Task brief: Will you quote precisely the lines that run from the top of the material below to the line containing "return px*(Vector(p)-CAM).dot(Fw)/FPX", both ends included?

Provided material:
>>

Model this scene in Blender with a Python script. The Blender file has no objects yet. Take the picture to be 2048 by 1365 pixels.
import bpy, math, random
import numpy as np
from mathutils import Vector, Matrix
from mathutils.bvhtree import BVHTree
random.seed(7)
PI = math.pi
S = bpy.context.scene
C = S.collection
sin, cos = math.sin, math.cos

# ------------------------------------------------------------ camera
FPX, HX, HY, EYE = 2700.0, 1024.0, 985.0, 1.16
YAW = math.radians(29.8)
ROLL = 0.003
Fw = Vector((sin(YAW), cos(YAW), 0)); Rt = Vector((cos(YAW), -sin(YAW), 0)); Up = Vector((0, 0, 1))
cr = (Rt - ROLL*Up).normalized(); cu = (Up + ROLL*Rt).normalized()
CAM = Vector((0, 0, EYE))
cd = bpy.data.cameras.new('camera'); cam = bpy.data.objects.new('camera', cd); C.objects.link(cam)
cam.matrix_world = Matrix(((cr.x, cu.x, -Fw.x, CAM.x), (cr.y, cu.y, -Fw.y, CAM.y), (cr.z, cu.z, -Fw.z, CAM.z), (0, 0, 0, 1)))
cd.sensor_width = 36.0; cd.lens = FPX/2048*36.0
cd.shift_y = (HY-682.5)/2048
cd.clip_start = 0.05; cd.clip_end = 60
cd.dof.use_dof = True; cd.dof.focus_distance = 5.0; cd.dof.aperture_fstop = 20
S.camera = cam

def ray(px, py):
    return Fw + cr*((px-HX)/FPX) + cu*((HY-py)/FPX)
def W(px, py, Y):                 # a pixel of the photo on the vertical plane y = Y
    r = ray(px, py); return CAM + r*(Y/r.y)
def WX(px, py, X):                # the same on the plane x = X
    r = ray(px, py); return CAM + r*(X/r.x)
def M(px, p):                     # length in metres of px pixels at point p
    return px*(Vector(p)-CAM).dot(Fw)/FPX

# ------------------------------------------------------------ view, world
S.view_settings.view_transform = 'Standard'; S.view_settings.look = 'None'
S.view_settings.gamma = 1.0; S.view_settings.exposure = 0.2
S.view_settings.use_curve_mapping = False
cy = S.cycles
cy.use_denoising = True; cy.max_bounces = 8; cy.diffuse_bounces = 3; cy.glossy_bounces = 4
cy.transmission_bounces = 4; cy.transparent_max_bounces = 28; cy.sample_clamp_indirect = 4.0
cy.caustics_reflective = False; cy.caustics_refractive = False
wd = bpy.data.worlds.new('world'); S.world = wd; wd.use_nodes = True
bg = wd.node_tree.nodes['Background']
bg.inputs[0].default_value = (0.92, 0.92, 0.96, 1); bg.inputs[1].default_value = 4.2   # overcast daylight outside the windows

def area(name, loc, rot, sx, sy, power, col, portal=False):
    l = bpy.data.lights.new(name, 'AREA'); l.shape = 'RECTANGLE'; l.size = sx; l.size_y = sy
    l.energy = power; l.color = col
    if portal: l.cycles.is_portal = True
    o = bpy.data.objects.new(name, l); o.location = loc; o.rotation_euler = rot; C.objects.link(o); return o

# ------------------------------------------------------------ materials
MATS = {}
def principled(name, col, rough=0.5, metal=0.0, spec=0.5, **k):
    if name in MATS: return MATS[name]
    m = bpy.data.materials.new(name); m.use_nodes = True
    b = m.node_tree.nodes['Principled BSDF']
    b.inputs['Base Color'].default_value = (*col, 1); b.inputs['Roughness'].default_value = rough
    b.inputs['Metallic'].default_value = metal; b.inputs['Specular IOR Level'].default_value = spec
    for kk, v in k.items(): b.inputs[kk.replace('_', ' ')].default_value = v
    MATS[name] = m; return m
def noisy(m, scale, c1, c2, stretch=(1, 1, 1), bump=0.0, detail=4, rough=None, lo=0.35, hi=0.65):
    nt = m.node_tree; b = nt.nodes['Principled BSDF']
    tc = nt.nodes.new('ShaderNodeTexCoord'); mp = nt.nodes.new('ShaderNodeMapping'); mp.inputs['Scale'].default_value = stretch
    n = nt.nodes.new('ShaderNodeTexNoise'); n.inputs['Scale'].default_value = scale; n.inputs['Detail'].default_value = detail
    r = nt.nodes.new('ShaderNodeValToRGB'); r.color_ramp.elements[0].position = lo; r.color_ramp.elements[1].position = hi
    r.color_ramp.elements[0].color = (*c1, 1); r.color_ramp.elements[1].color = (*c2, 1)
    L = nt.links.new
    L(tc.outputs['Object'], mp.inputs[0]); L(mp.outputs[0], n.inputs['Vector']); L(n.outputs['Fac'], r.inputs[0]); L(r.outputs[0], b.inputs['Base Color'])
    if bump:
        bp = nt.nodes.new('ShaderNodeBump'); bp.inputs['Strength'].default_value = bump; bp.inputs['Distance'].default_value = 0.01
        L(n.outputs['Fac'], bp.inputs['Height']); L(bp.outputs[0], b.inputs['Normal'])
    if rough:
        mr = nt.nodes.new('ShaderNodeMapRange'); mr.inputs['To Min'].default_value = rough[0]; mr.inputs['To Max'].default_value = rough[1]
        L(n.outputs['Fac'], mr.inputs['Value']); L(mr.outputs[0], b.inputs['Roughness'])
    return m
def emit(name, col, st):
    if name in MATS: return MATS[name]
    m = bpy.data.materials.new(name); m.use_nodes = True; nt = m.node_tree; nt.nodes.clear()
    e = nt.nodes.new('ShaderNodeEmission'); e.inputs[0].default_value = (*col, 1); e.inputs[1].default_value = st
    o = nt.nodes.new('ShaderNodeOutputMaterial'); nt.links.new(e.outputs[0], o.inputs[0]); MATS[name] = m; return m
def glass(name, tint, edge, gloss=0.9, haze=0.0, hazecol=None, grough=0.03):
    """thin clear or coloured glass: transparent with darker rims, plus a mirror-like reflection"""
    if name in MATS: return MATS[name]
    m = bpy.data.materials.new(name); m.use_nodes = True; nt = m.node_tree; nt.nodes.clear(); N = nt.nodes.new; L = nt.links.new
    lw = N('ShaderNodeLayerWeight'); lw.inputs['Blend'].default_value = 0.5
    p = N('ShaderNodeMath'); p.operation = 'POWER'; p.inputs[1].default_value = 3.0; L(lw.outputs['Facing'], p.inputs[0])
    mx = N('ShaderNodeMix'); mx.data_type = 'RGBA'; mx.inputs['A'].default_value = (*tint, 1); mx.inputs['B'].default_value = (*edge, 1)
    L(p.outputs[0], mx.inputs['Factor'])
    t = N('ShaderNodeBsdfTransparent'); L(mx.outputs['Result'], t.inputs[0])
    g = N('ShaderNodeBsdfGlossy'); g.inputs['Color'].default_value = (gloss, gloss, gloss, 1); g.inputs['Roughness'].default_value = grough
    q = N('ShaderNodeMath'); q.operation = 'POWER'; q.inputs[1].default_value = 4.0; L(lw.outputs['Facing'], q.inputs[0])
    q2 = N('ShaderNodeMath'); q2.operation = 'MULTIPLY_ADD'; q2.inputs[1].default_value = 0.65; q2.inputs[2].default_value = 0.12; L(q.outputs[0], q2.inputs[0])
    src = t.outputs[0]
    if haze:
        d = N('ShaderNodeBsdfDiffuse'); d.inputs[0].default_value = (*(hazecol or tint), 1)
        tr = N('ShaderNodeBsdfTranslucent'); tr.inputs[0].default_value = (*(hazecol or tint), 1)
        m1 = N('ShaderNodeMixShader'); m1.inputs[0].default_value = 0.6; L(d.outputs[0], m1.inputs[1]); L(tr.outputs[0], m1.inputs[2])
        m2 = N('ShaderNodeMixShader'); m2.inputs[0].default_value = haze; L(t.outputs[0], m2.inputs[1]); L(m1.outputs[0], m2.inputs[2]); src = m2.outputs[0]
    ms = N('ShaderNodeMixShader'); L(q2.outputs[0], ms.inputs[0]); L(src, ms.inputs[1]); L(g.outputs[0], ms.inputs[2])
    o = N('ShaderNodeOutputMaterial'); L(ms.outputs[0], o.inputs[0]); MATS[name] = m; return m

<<

Exercise solution:
Model this scene in Blender with a Python script. The Blender file has no objects yet. Take the picture to be 2048 by 1365 pixels.
import bpy, math, random
import numpy as np
from mathutils import Vector, Matrix
from mathutils.bvhtree import BVHTree
random.seed(7)
PI = math.pi
S = bpy.context.scene
C = S.collection
sin, cos = math.sin, math.cos

# ------------------------------------------------------------ camera
FPX, HX, HY, EYE = 2700.0, 1024.0, 985.0, 1.16
YAW = math.radians(29.8)
ROLL = 0.003
Fw = Vector((sin(YAW), cos(YAW), 0)); Rt = Vector((cos(YAW), -sin(YAW), 0)); Up = Vector((0, 0, 1))
cr = (Rt - ROLL*Up).normalized(); cu = (Up + ROLL*Rt).normalized()
CAM = Vector((0, 0, EYE))
cd = bpy.data.cameras.new('camera'); cam = bpy.data.objects.new('camera', cd); C.objects.link(cam)
cam.matrix_world = Matrix(((cr.x, cu.x, -Fw.x, CAM.x), (cr.y, cu.y, -Fw.y, CAM.y), (cr.z, cu.z, -Fw.z, CAM.z), (0, 0, 0, 1)))
cd.sensor_width = 36.0; cd.lens = FPX/2048*36.0
cd.shift_y = (HY-682.5)/2048
cd.clip_start = 0.05; cd.clip_end = 60
cd.dof.use_dof = True; cd.dof.focus_distance = 5.0; cd.dof.aperture_fstop = 20
S.camera = cam

def ray(px, py):
    return Fw + cr*((px-HX)/FPX) + cu*((HY-py)/FPX)
def W(px, py, Y):                 # a pixel of the photo on the vertical plane y = Y
    r = ray(px, py); return CAM + r*(Y/r.y)
def WX(px, py, X):                # the same on the plane x = X
    r = ray(px, py); return CAM + r*(X/r.x)
def M(px, p):                     # length in metres of px pixels at point p
    return px*(Vector(p)-CAM).dot(Fw)/FPX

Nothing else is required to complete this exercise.